Saturday, July 11, 2009

Cheesecake Factory

Okay, so normally I avoid the Cheesecake Factory. Not because I am afraid I will end up face down in a cheesecake devouring it, but because I think it represents everything that is bad about popular American restaurants. Portions are HUGE and everything is filled with fat or fried in it or both.

So a dear friend of mine agreed to have lunch with me today while I was here in Seattle, and he suggested the Cheesecake Factory, I resisted the urge to say HELL NO and agreed to go. So we sat down and I started to peruse the menu... let me back up...

As an architect I was first assaulted by what passes for interior design. Holy god, it was a horribly bad Disney movie set. wow. Then comes the menu... I don't think I have ever seen a menu that has advertising for other products, that's right, other products. Not only is it PONDEROUSLY long, but it has advertising like a magazine.

But wait, we haven't even gotten to my real bitch yet... towards the back of the menu I find the, and I quote, "Weight Management Salads".

Now first of all, it is a well known fact that I am on Weight Watchers. I have to date lost in the vicinity of 80 pounds and am proud of it. So in the midst of getting a separate menu that listed the nutritional value of all the entrees, and let me tell you, that is a SCARY read at the Cheesecake Factory, I find something that is aimed at me. I want to say thank you for that much.

BUT... each of the salads, has "Weight Management" in it's name, FORCING the patron to say Weight Management Spicy Chicken Salad to the server. Now I shortened that to Spicy Chicken Salad when I read all the other salad names and assured myself there was no other Spicy Chicken Salad, but then when the food runner brought the salad she made sure to announce for all those around that I was having the Weight Management Spicy Chicken Salad. How nice for me.

The Cheesecake Factory has only managed to shoot their good deed in the foot, and the corporate office can expect a small note from me outlining that misstep.

Thursday, July 09, 2009

I'm never totally successful

So once again I find myself back here in the circle that is my fickle adoration with men. I don't know if any other gay men experience this same feeling; that there is simply no way to fit into the community in an appropriate or acceptable manner. And worse than that feeling is the feeling that no one will ever show up in your life that wants to do more than have sex and leave.
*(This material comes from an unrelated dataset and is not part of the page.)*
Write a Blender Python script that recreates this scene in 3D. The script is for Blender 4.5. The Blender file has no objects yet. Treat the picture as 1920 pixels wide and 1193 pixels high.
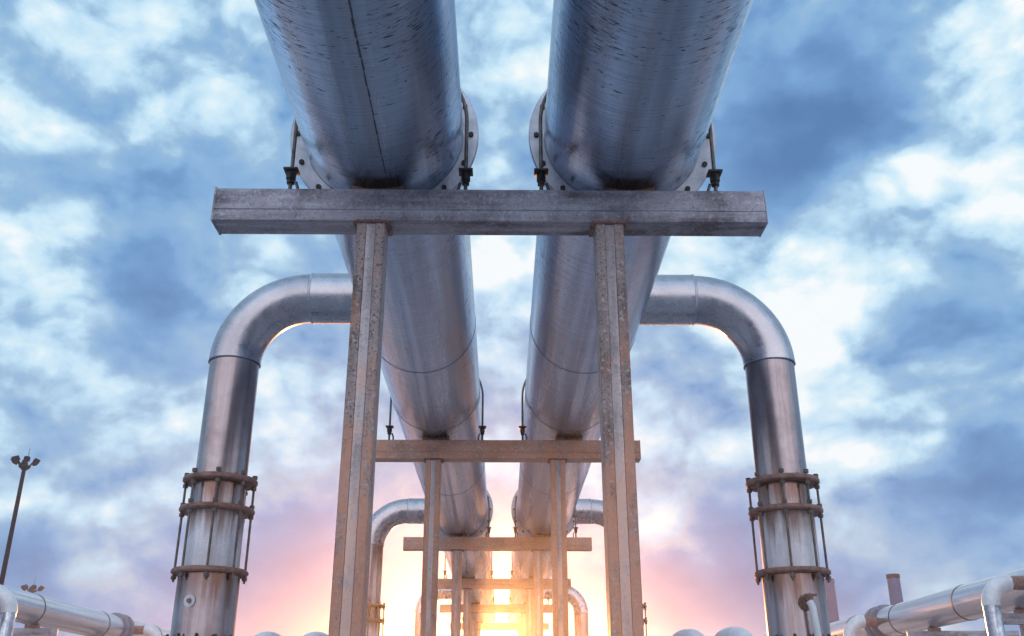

When I first came out and moved to San Francisco just over 9 years ago, my first boyfriend (I apply that term generously to him) introduced me to the bear community. I thought to myself, "if I had only known these gay men existed I would never have hidden in the closet. They look just like me." I had such high hopes of being accepted into the "club". I had spent my entire teen years looking at what the few public images of gay men were, and of course porn images of what gay men were, and well, at 6'5" tall and over 200 pounds, I didn't look like them. Even when I was swimming, I didn't look like them. So I decided, how can I be gay? No one will ever want me.

Flash forward to being in my latter 30s in San Francisco, recently divorced and recently out and here are big hairy men, who happen to enjoy the company of other men. Wow, JACKPOT. Or so I thought. It seems that as I was coming out the bear community was becoming more like the rest of the gay community. If you weren't the perfect belly, the perfect amount and pattern of hair, otterish, muscle bound, or some other derivative, you were no longer an "acceptable" bear.

Recently I have taken to saying I am on the F-list of bears hoping some day to be a D-lister... move over Kathy Griffin.

But here I am again this morning back to feeling sorry for myself. A friend told me to snap out of it last night, and he's right, I should. I have a wonderful group of friends, two men I consider my best friends, and a family that loves and accepts me. Why do I need some lug in my life, messing up my sheets and making me compromise. Because I need, no, I crave, the intimacy and complexity and challenge and love that is unique to a relationship.

Steven Sondheim says, "alone is alone, not alive". Sometimes, like today, that feels oh so very true.